### [PROBLEM TO SOLVE]
Retype word for word the first line of the listing and each line after it up to the line with "sod(180, 1010, 26, 'few", with the pictures taken out.

### [DATA EXCERPT]
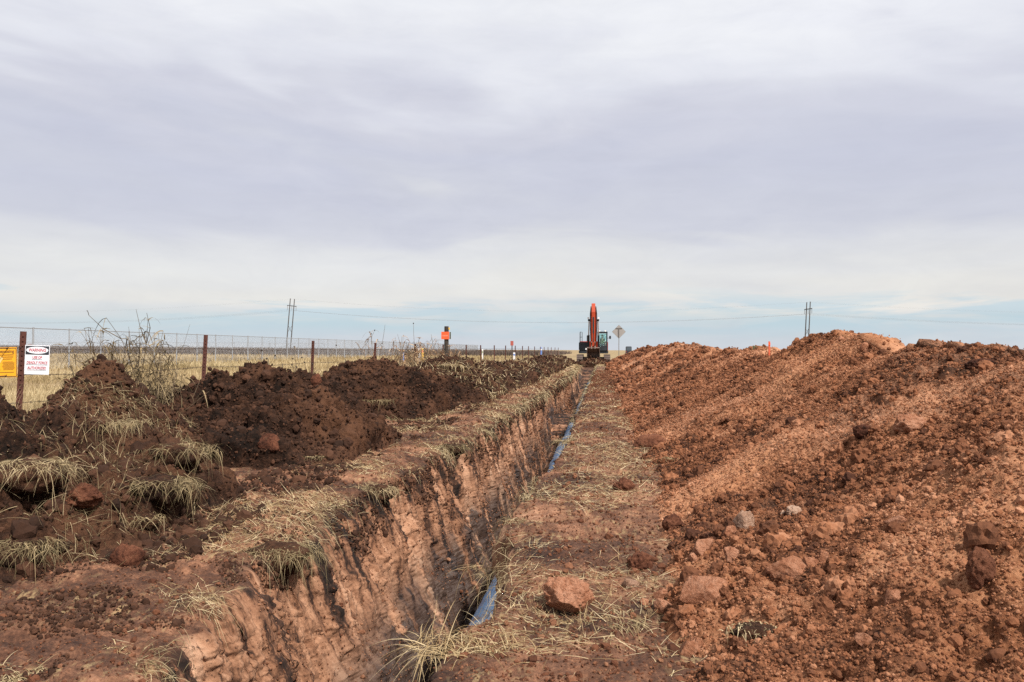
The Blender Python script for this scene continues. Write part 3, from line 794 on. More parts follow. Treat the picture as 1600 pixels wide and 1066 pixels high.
sod(845, 775, 36, 'smaller grass tuft on the right trench edge beside the short stretch of pipe', 150, (-.4, 0, .0), False, .14, .7)
sod(888, 690, 26, 'distant green-yellow tuft beside the joint in the blue pipe', 200, (-.3, 0, .2), False, .22, .6)
sod(958, 970, 56, 'flat straw tuft lying right of the big boulder', 120, (.5, -.4, -.2), False, .16, .6)
sod(1180, 990, 56, 'dark tuft of grass half buried in the right heap', 110, (.2, -.5, -.1), True, .07, .9)
sod(1052, 716, 24, 'little green tuft at the foot of the right heap', 140, (0, -.2, .2), False)
sod(25, 1050, 60, 'green and straw tuft in the bottom left corner', 240, (.2, -.5, 0), False, .12, .7)
sod(180, 1010, 26, 'few bent straws on bare clay near the bottom left', 26, (.2, -.4, 0), False, .12, .7, M_STRAW)

# ------------------------------------------------------------------ boulders, stones and big clods
M_ROCK = soil_material('clay_rock', (.12, .042, .023), (.31, .130, .070), (.50, .26, .165), None)
M_PALE = soil_material('pale_stone', (.16, .085, .052), (.34, .20, .135), (.50, .35, .26), None)
M_CLOD = soil_material('moist_clod', (.022, .010, .007), (.095, .035, .020), (.22, .090, .050), None)
G_ROCK = 'boulders, stones and large clods lying about the trench'
def boulder(px, py, wpx, hpx, label, mat=M_ROCK, name='boulder', cat='boulder', sink=.38, ang=.95, rough=.36, sub=5, yoff=None):
    loc, nor, d = hit(px, py + hpx * .35)
    wd, hh = wpx * d / FPX * 1.0, hpx * d / FPX * 1.0
    c = loc + Vector((0, wd * .25, hh * (.5 - sink)))
    o = rock_mesh(name, c, (wd * 1.05, wd * .95, hh * 1.25), mat, int(px * 3 + py) % 9973, None, sub, rough, (1, 1, 1), ang, random.uniform(0, .5))
    return tag(o, label, cat, G_ROCK)
boulder(888, 936, 74, 56, 'largest rusty boulder, lying alone on the flat ground right of the trench', ang=.97, sink=.33, sub=6)
boulder(1105, 918, 78, 58, 'wide clay boulder half buried at the foot of the right heap', sub=6, sink=.4)
boulder(1240, 884, 66, 52, 'clay boulder on the right heap with two small stones at its side', sub=6)
boulder(1269, 878, 24, 22, 'left of the two small stones touching the clay boulder on the heap', name='stone', cat='stone')
boulder(1289, 870, 22, 20, 'right of the two small stones beside the clay boulder on the heap', name='stone', cat='stone')
boulder(1097, 851, 34, 30, 'round stone above the wide half-buried boulder', name='stone', cat='stone')
boulder(1085, 872, 19, 15, 'little stone tucked under the round stone', name='stone', cat='stone')
boulder(1145, 864, 26, 26, 'upright block of clay right of the round stone', name='stone', cat='stone')
boulder(1163, 814, 34, 32, 'pale grey-pink stone on the lower slope of the right heap', M_PALE, 'stone', 'stone', ang=.85)
boulder(1141, 826, 22, 18, 'small tan stone leaning against the pale grey-pink stone', name='stone', cat='stone')
boulder(1242, 799, 28, 16, 'flat angular whitish stone on the right heap', M_PALE, 'stone', 'stone', ang=.9)
boulder(1226, 801, 12, 10, 'tiny white stone left of the flat angular one', M_PALE, 'stone', 'stone', sub=4)
boulder(1030, 930, 28, 20, 'tan stone in the row between big boulder and half-buried boulder', name='stone', cat='stone')
boulder(1039, 947, 32, 26, 'faceted stone just in front of the tan stone', name='stone', cat='stone', ang=.8)
boulder(985, 911, 24, 18, 'pinkish stone lying by itself right of the big boulder', M_PALE, 'stone', 'stone')
boulder(1006, 940, 16, 12, 'pebble-sized stone left of the faceted stone', name='stone', cat='stone', sub=4)
boulder(1076, 1014, 34, 28, 'reddish stone at the bottom of the right heap', name='stone', cat='stone')
boulder(1093, 1005, 26, 22, 'lighter stone resting behind the reddish one', name='stone', cat='stone')
boulder(1395, 930, 28, 24, 'squarish tan stone on the middle of the right heap', name='stone', cat='stone', ang=.85)
boulder(1352, 999, 30, 18, 'oval stone on the right heap near the bottom of the picture', name='stone', cat='stone')
boulder(1405, 812, 30, 24, 'clay lump on smooth slope of the right heap', name='stone', cat='stone')
boulder(977, 758, 34, 26, 'dark clod on the flat ground beside the trench', M_CLOD, 'clod', 'clod', ang=.3, rough=.4)
boulder(1016, 690, 54, 36, 'big dark red clod at the foot of the heap, midway to the excavator', M_CLOD, 'clod', 'clod', ang=.4, rough=.4)
boulder(1003, 876, 42, 34, 'crumbly dark clod behind the pinkish stone', M_CLOD, 'clod', 'clod', ang=.2, rough=.45)
boulder(1052, 815, 34, 28, 'dark brown clod at the toe of the right heap', M_CLOD, 'clod', 'clod', ang=.3, rough=.4)
boulder(1355, 673, 34, 24, 'round dark clod high on the right heap', M_CLOD, 'clod', 'clod', ang=.3)
boulder(1424, 662, 46, 30, 'long reddish clod right of the round dark clod', M_ROCK, 'clod', 'clod', ang=.4)
boulder(1536, 568, 38, 20, 'dark clod under the ridge near the right edge of the picture', M_CLOD, 'clod', 'clod', ang=.3)
boulder(1538, 884, 46, 54, 'blackish lump standing for the shaded hollow in the slope at the right edge', M_CLOD, 'clod', 'clod', ang=.2, rough=.5)  # dark lump put in place of a hollow that lies in shade
boulder(1317, 528, 15, 11, 'clod on the very top of the highest mound', M_ROCK, 'clod', 'clod', sub=4)
boulder(1353, 541, 17, 14, 'round clay ball near the top of the highest mound', M_ROCK, 'clod', 'clod', sub=4, ang=.2, rough=.15)
boulder(491, 590, 22, 26, 'upright dark clod standing in front of the third rusty fence post', M_CLOD, 'clod', 'clod', ang=.5)
boulder(190, 868, 55, 40, 'large dark clod at the foot of the near left heap', M_CLOD, 'clod', 'clod', ang=.4, rough=.4)
boulder(120, 770, 60, 36, 'reddish brown clod between the sods on the left', M_CLOD, 'clod', 'clod', ang=.4, rough=.4)
boulder(420, 690, 40, 26, 'dark clod low on the broad chocolate heap', M_CLOD, 'clod', 'clod', ang=.4, rough=.4)

# ------------------------------------------------------------------ bmesh building helpers
def box(bm, c, s, rot=None):
    r = bmesh.ops.create_cube(bm, size=1.0)
    m = Matrix.Translation(c) @ (rot.to_matrix().to_4x4() if rot else Matrix()) @ Matrix.Diagonal((s[0], s[1], s[2], 1))
    bmesh.ops.transform(bm, matrix=m, verts=r['verts'])
    return r['verts']
def tube(bm, a, b, r, n=8, r2=None):
    a, b = Vector(a), Vector(b)
    q = bmesh.ops.create_cone(bm, cap_ends=True, segments=n, radius1=r, radius2=r if r2 is None else r2, depth=(b - a).length)
    m = Matrix.Translation((a + b) / 2) @ (b - a).to_track_quat('Z', 'Y').to_matrix().to_4x4()
    bmesh.ops.transform(bm, matrix=m, verts=q['verts'])
def chain(bm, pts, r, n=6):
    for a, b in zip(pts[:-1], pts[1:]): tube(bm, a, b, r, n)
def prism(bm, prof, x0, x1):
    a = [bm.verts.new((x0, p[0], p[1])) for p in prof]; b = [bm.verts.new((x1, p[0], p[1])) for p in prof]
    bm.faces.new(a); bm.faces.new(b[::-1])
    for i in range(len(prof)):
        j = (i + 1) % len(prof)
        bm.faces.new((a[i], b[i], b[j], a[j]))
def obj(name, bm, mat, parent=None, bevel=0.0, smooth=False):
    bmesh.ops.recalc_face_normals(bm, faces=bm.faces[:])
    if bevel:
        bmesh.ops.bevel(bm, geom=[e for e in bm.edges if e.is_manifold and e.calc_face_angle(0) > .5], offset=bevel, segments=2, affect='EDGES', clamp_overlap=True)
    me = bpy.data.meshes.new(name); bm.to_mesh(me); bm.free()
    if smooth:
        for p in me.polygons: p.use_smooth = True
    me.materials.append(mat)
    o = bpy.data.objects.new(name, me); COL.objects.link(o)
    if parent: o.parent = parent
    return o
def thing(name, loc, label, cat, group=None, rz=0):
    o = bpy.data.objects.new(name, None); COL.objects.link(o)
    o.location = loc; o.rotation_euler = (0, 0, rz)
    return tag(o, label, cat, group)
B = bmesh.new

# ------------------------------------------------------------------ blue pipe
M_PIPE, _n, _p = material('blue_pipe')
_P = _n.pos()
_n.put(_p.inputs['Base Color'], _n.mix(_n.ramp(_n.noise(_P, 3.5, 6, .65), [(.54, 0), (.64, .85)]), _n.ramp(_n.noise(_P, 1.5, 4), [(.3, (.11, .28, .55)), (.7, (.18, .37, .62))]), (.22, .13, .085)))
_p.inputs['Roughness'].default_value = .42
M_BELL = simple('pipe_bell', (.15, .27, .46), .4, 0, .12, 3)
pipe = thing('water_pipe', (0, 0, 0), 'blue plastic water pipe laid along the bottom of the trench', 'pipe')
PXY = [-12, 2, 5, 8, 12, 17, 24, 34, 46, 60]
PXX = [-.86, -.89, -.94, -.93, -.85, -.80, -.74, -.63, -.58, -.45]
PZZ = [-1.14, -1.14, -1.16, -1.13, -1.12, -1.10, -1.10, -1.06, -1.02, -1.0]
def pipe_pt(y): return Vector((float(np.interp(y, PXY, PXX)) + .025 * math.sin(y * .9), y, float(np.interp(y, PXY, PZZ)) + .02 * math.sin(y * .6)))
ends = [-8, -2, 4.2, 10.4, 16.6, 22.8, 29, 35.2, 41.4, 47.6, 53.8, 60]
for a, b in zip(ends[:-1], ends[1:]):
    bm = B()
    ys = np.linspace(a, b, 12)
    rings = []
    for q in ys:
        c = pipe_pt(q)
        rings.append([bm.verts.new((c.x + .17 * math.cos(t), q, c.z + .17 * math.sin(t))) for t in np.linspace(0, 2 * math.pi, 28, endpoint=False)])
    for r0, r1 in zip(rings[:-1], rings[1:]):
        for i in range(28): bm.faces.new((r0[i], r0[(i + 1) % 28], r1[(i + 1) % 28], r1[i]))
    s = obj('pipe_section', bm, M_PIPE, pipe, 0, True)
    bm = B(); tube(bm, pipe_pt(a) + Vector((0, -.02, 0)), pipe_pt(a + .32), .192, 28)
    obj('bell', bm, M_BELL, s, .006, True)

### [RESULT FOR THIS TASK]
The Blender Python script for this scene continues. Write part 3, from line 794 on. More parts follow. Treat the picture as 1600 pixels wide and 1066 pixels high.
sod(845, 775, 36, 'smaller grass tuft on the right trench edge beside the short stretch of pipe', 150, (-.4, 0, .0), False, .14, .7)
sod(888, 690, 26, 'distant green-yellow tuft beside the joint in the blue pipe', 200, (-.3, 0, .2), False, .22, .6)
sod(958, 970, 56, 'flat straw tuft lying right of the big boulder', 120, (.5, -.4, -.2), False, .16, .6)
sod(1180, 990, 56, 'dark tuft of grass half buried in the right heap', 110, (.2, -.5, -.1), True, .07, .9)
sod(1052, 716, 24, 'little green tuft at the foot of the right heap', 140, (0, -.2, .2), False)
sod(25, 1050, 60, 'green and straw tuft in the bottom left corner', 240, (.2, -.5, 0), False, .12, .7)
sod(180, 1010, 26, 'few bent straws on bare clay near the bottom left', 26, (.2, -.4, 0), False, .12, .7, M_STRAW)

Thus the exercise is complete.